- The Washington Times - Tuesday, March 28, 2006

The fallout from the death of the DP World deal continued yesterday, when the White House withdrew the nomination of one of the company’s executives to run the U.S. Maritime Administration.

David Sanborn was nominated in January by President Bush to lead the administration, which oversees the nation’s ports. He also is director of operations in Europe and Latin America for the firm, which is owned by the government of Dubai, one of the seven United Arab Emirates.

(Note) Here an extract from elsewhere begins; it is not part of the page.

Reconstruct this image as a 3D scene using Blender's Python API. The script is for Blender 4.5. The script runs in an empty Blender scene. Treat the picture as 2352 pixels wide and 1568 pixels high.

White House spokeswoman Erin Healy said the withdrawal was at Mr. Sanborn’s request, which was made in a letter to the president yesterday.

“The withdrawal was done at his request, and we are honoring his request,” she said.

She would not comment on whether the move was connected with the sudden end of DP World’s proposed takeover of operations at terminals in six U.S. ports, the result of the Arab company’s takeover of Britain’s Peninsular & Oriental Steam Navigation Co.

“While I believe my background makes me one of the most qualified people there is for this position, the convergence of a number of factors bring me to the conclusion that I cannot effectively serve my country, you, and the U.S. maritime industry,” Mr. Sanborn wrote in his letter to Mr. Bush.

Mr. Sanborn was nominated for the post Jan. 18, by which time the DP World takeover had been reported in the business press and the Committee on Foreign Investments in the U.S. had begun its 30-day inquiry on the deal.

There was no mention of the DP World deal at his confirmation hearing in February, but once the takeover was blocked by angry lawmakers, the nomination ran into trouble. Several senators, including Sen. Bill Nelson, Florida Democrat, had vowed to block the appointment. Both Mr. Nelson and Sen. John Kerry, Massachusetts Democrat, had put holds on the nomination.

The U.S. Maritime Administration is part of the Transportation Department. It keeps data on U.S. ports and shipping, finds U.S.-flagged ships for the military to use as cargo vessels, disposes of old ships and oversees the U.S. Merchant Marine Academy. Mr. Sanborn had been an officer in the Navy and graduated from the U.S. Merchant Marine Academy.